Saturday, April 6, 2019

The Crists Meet Hurricane Michael

The Crist and Peterson families
Hurricanes are a fact of life if you live in Florida. Growing up in Panama City, I remember numerous threats. Sometimes we would join a caravan of cars and evacuate north. Sometimes we would evacuate to a safer nearby location. Most often we would just hunker down. Without fail, the hurricane would veer off in another direction or, at worst, come through as a tropical storm. Not so with Hurricane Michael.

In early October, we began tracking Michael, a storm that was growing into a Category 5 threat to the Panhandle. It showed no signs of weakening or changing directions.  Panama City was in its sights.

My parents, who now live at Mathison Retirement Community, received a call at 9 p.m. on October 9th. They were told to pack a small bag with three days worth of provisions. They were going on a road trip. (If the theme song to "Gilligan's Island" is running through your head, you're not alone.)

Mom and Dad dutifully packed up and, with the rest of the Mathison residents, boarded a bus the next morning. By the time Michael roared through at full force, they were safely in Montgomery.

And so began their vagabond adventure of the last five and a half months.

Mom, Dad and Jakie
Mathison's management has been incredible throughout this time. From the first moment, they were fully on top of the situation as they made contingency plans for their residents. They stopped in Montgomery because a sister facility could bring three meals a day into the hotel for the refugees. Once it was determined that Mathison would not be habitable for some period of time, they made arrangements for the residents to live in one of their facilities for as long as necessary.  My parents landed in Birmingham, where they were taken care of for a week until I made it there for their retrieval. The good-byes to new friends and old were heartfelt and touching.

Our road trip took us from Birmingham to my sister's in Parkland via a short stop in Panama City to collect more clothes. The town was unrecognizable, with buildings flattened or sporting blue tarps, trees down everywhere, and debris of all sorts wherever you looked. The devastation was mind-boggling.

Our arrival in Parkland was a relief to everyone. My parents settled in for a stay of several months. They were given an important job -- taking care of Jakie while my sister transitioned to a full-time job. Timing is everything.

Pedicure time
I got my time with them as well, as they moved to Sarasota in late February when my sister and family took a much-deserved vacation. (Jakie visited as well for the first ten days.  It was a bit chaotic.)

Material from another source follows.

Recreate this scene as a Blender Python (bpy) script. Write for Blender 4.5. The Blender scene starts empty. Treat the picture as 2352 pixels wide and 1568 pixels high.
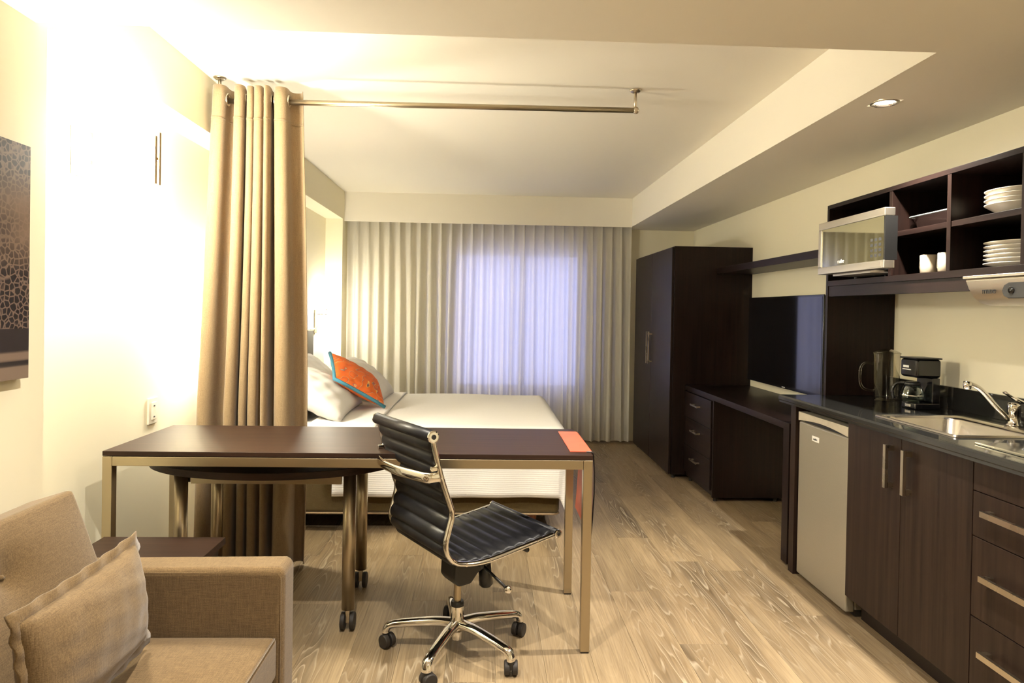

I would be less than truthful if I said this time has been easy. It hasn't. Living together again after decades of being independent required lots of flexibility and respect. Some days were better than others. And then there were the day-to-day issues of seniors. New doctors had to be found to treat my parents' various ailments. There were four trips to the ER -- a pair for each -- and a couple of near death experiences for my dad. I finally have a real appreciation of the difficulty of my parents' daily life.

But the time has brought much joy to our family as well. We celebrated Thanksgiving and Christmas together, as well as my parents' 60th wedding anniversary. (Actually, it was their 61st, but that's another story.)  Mom's birthday received more attention than the typical phone call and package in the mail. And my parents were able to learn more about our day-to-day lives as well, be it my sister's crazy work schedule, Drew's debate prowess or my obsessive theater going. And I had the experience of going for a pedicure with my father, his first in 88 years. He drew the line at having his toes painted purple.

Most importantly, our family had this time together. It was a gift. And I'm so proud of my parents for the strength they showed throughout this time of upheaval.

Mom and Dad are now resettled at Mathison, which has been freshly roofed, carpeted and painted. The welcome back they received from the staff left no question that they are in good hands. Now the transition back to independence begins again for us all.


  1. What a lovely summary! Glad everyone is back where they belong!

  2. What a great family! What plucky parents! Thanks for posting the update.